WiBro, Korea's mobile WiMAX service brand, has often found itself on the receiving end of varying degrees of scepticism. How can it possibly succeed in a market where HSPDA is booming and household broadband penetration exceeds 80 per cent?

Ken Wieland, Contributing Editor

September 9, 2008

3 Min Read
Too soon to write off WiBro

WiBro, Korea’s mobile WiMAX service brand, has often found itself on the receiving end of varying degrees of scepticism. How can it possibly succeed in a market where HSPDA is booming and household broadband penetration exceeds 80 per cent?

And WiBro subscriber figures would appear, at first glance, to go some way in justifying that scepticism: KT (Korea Telecom) had ‘only’ 200,000 WiBro subscribers since it launched the service in June 2006. Bearing in mind that Korea has a population of 48 million, WiBro – say the doubters – is destined to remain a tiny dot on Korea’s bustling broadband landscape.

But two of the main factors that have held WiBro back – a lack of network coverage and a limited range of devices – are being addressed by KT.

It’s worth noting that the June 2006 WiBro launch was restricted to selected areas of Seoul and it wasn’t until April 2007 that KT launched a full commercial WiBro service across the entire area of the country’s capital. This helped to generate greater interest in the service. By the end of 2007, KT’s WiBro subscriber base reached 100,000 and then doubled in size eight months later.

KT has also extended WiBro coverage to 19 cities surrounding Seoul in the Gyeonggi province. These extension areas will go live from 4Q 2008, which will increase WiBro’s population coverage from 12 million to 24 million. That should help WiBro pick up further momentum.

The range of WiBro devices is also expanding rapidly: there are now 21 terminals, three of which are handsets, eight portable PCs and ten USB modems.

This number still falls well short of the 250+ HSDPA-capable devices that are currently available in the global marketplace, but Dr. Hyun-Pyo Kim, director of the WiBro Business Unit at KT, doesn’t see HSDPA as a direct WiBro competitor. The 3G operators, he says, are primarily pursuing a voice-centric device strategy and most of the HSDPA subscriber growth is coming from current 2G and 3G users who have been tempted to upgrade to new devices by high subsidies.

“There’s not much change in the total number of mobile voice subscribers and pure market growth is negligible,” he says. “The mobile broadband data market, however, is a totally different story. This is a newly emerging market and most of the WiBro subscribers are new data service users who didn’t switch from other alternate services. The increase of WiBro subscribers implies almost pure and new market growth.”

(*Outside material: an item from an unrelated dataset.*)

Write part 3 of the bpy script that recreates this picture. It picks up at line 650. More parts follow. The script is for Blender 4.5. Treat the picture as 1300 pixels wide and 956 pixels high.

The introduction of discounted bundled service packages that leverage KT’s strong fixed broadband presence and mobile operation (it has a 53 percent stake in mobile operator KTF) – as well as the rollout of Wave 2 equipment – should also boost WiBro’s prospects. While Wave 1 Wibro equipment can offer 19Mbps per base station sector, Wave 2 nearly doubles that performance level.

If WiBro fails to make significant inroads into the market, say. over the next 12 to 18 months, then it might be an appropriate time to give the technology the thumbs down. But to do so now, just as the pieces appear to be falling into place to secure WiBro growth, seems grotesquely premature.